One such saga this term appears to be that of Robin van Persie, who has refused to commit himself to Arsenal, keeping the option of a summer move well and truly open. All involved with the Gunners are hoping and praying that their inspirational captain remains in North London, yet with his refusal to sign on the dotted line, the niggling worry of life without the Dutchman remains.

It’s understandable, to a degree, that the former Feyenoord striker should be looking seriously at the possibility of a summer move, with Arsenal continuing to fail when it comes to the acquisition of silverware. Since his arrival at the club in 2004, RVP’s only major club honour remains the FA Cup, in 2005, where he appeared as a late substitute. Although this is a poor return for such a talented player, especially when you consider that Djimi Traore holds a Champions League winners medal, van Persie has emerged, in recent times, as the club’s talisman and focal point.

The Dutchman is now approaching 29-years-of-age, arguably the prime of his career, so as a result every minute counts in his pursuit of major honours. Any move for a player represents a gamble, with things potentially not working out, and van Persie cannot risk a season, or two, of treading water at a new club. Real Madrid and Barcelona have been named as two potential suitors for the Gunners captain, but a switch of league systems may require some getting used to, which would take time. Although his style of play would likely suit Barca, if he were to be a slow starter for the Catalan club, there are plenty of options in reserve, which could limit his game time.

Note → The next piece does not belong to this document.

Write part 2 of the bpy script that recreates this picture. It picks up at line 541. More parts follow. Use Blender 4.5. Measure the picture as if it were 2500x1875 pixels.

Manchester City offer the luxury of remaining in the Premier League, but as has been shown by former team-mate Samir Nasri, a move from London to the north doesn’t always guarantee instant success.

As a result remaining with Arsenal may well be the best possible option. The number ten is currently revelling in role as club captain, producing the sort of performances that have made him a hero amongst the Emirates faithful. Although he would be held in high regard at almost any club if he were to move, the potential to gain legendary status would be slim, yet this remains a possibility in the red half of North London.

As it stands, Arsenal are never too far from silverware, with the club always ranked as one of the favourites to secure a domestic cup at the start of the season, whilst continuously occupying positions at the upper end of the Premier League table. A few top-level signings during the summer, and the Gunners could put together the sort of run that would see van Persie lift a trophy as captain, which is ultimately his aim.

Steven Gerrard found himself in a similar position during the summer of 2004, and as a result came very close to a move to Chelsea. Eventually he opted to stay with the Reds, and subsequently went on to lift the Champions League the next season, followed by the FA Cup in 2006, taking part in two of the most entertaining finals in recent memory. Although becoming a club legend was always a virtual guarantee for the local lad, these glories brought him even closer to the heart of the team’s support, elevating him to almost untouchable status. As captain of Arsenal, and by far their best player, becoming a club icon is not out of reach for the Dutch international, and remaining in London, allied with some degree of on-field success, could see him spoken about in the same breath as Thierry Henry or Dennis Bergkamp.

It’s going to be a big summer for Robin van Persie, who must make the biggest decision in his footballing career. It may be a cliche, but the grass isn’t always greener on the other side.